Islam mendorong manusia agar bekerja, mencari rezeki dan berusaha. Bahkan Islam telah menjadikan hukum  mencari rezeki tersebut. Adalah fardhu. Allah swt. Berfirman:
“Maka, berjalanlah di segala penjurunya, serta makanlah sebagian rezeki-Nya.” (QS. Al-Mulk: 15) 
Banyak hadist yang mendorong agar mencari harta. Dalam sebuah hadist: Bahwa Rasulullah saw telah menyalami tangan Sa’ad bin Mu’adz r.a., dan ketika itu kedua tangan Sa’ad ngapal (bekas-bekas karena dipergunakan kerja). Kemudian hal itu ditanyakan oleh Nabi saw., lalu Sa’ad menjawab: “Saya selalu mengayunkan skrop dan kapak untuk mencari nafkah keluargaku.” Kemudian Rasulullah saw. menciumi tangan Sa’ad dengan bersabda: “ (Inilah) dua telapak tangan yang disukai oleh Allah swt.” Rasulullah saw juga bersabda:
“Tidaklah seseorang makan sesuap saja yang ebih baik, selain ia makan dari hasil kerja tangannya sendiri.” 


















BAB III
PENUTUP

A. Kesimpulan
Ekonomi Islam didefinisikan sebagai cabang ilmu yang membantu merealisasikan kesejahteraan manusia melalui alokasi dan distribusi sumber daya yang langka, yang sejalan dengan ajaran islam, tanpa membatasi kebebasan individu ataupun menciptakan ketidakseimbangan makro dan ekonomi logis.
Prinsip-prinsip kegiatan Ekonomi Islam adalah sebagai berikut:
1.             Kekuasaan milik tertinggi adalah milik Allah dan Allah adalah pemilik yang absolute atas semua yang ada
2.             Manusia merupakan pemimpin (khalifa) Allah di bumi tapi bukan pemilik yang sebenarnya.
3.             Semua yang didapatkan dan dimiliki oleh manusia adalah karna seizing Allah, oleh karena itu saudara-saudaranya yang kurang beruntung memiliki hak atas sebagian kekayaan yang dimiliki saudara-saudaranya yang lebih beruntung.
4.             Kekayaan tidak boleh ditumpuk terus atau ditimbun.
5.             Kekayaan harus diputar.
6.             Eksploitasi ekonomi dalam segala bentuknya harus dihilangkan.

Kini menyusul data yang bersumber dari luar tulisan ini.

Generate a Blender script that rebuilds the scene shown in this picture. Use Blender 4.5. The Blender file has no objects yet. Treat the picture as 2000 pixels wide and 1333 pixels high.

7.             Menghilangkan jurang perbedaan antar individu dapat menghapuskan konflik antar golongan dengan cara membagikan kepemilikan seseorang setelah kematiannya kepada para ahli warisnya.
8.             Menetapkan kewajiban yang sifatnya wajib dan sukarela bagi semua individu termasuk bagi anggota masyarakat yang miskin.
Ekonomi Islam merupakan racikan resep ekonomi yang digali dari Al-Qur’an dan Hadits. Sebagai seorang muslim, kita tidak boleh meragukan kandungan ajaran Al-Qur’an. Namun, kita perlu merumuskan praktik-praktik ekonomi yang sesuai dengan kebutuhan masyarakat tetapi tidak menyalahi prinsip-prinsip yang terkandung dalam Al-Qur’an.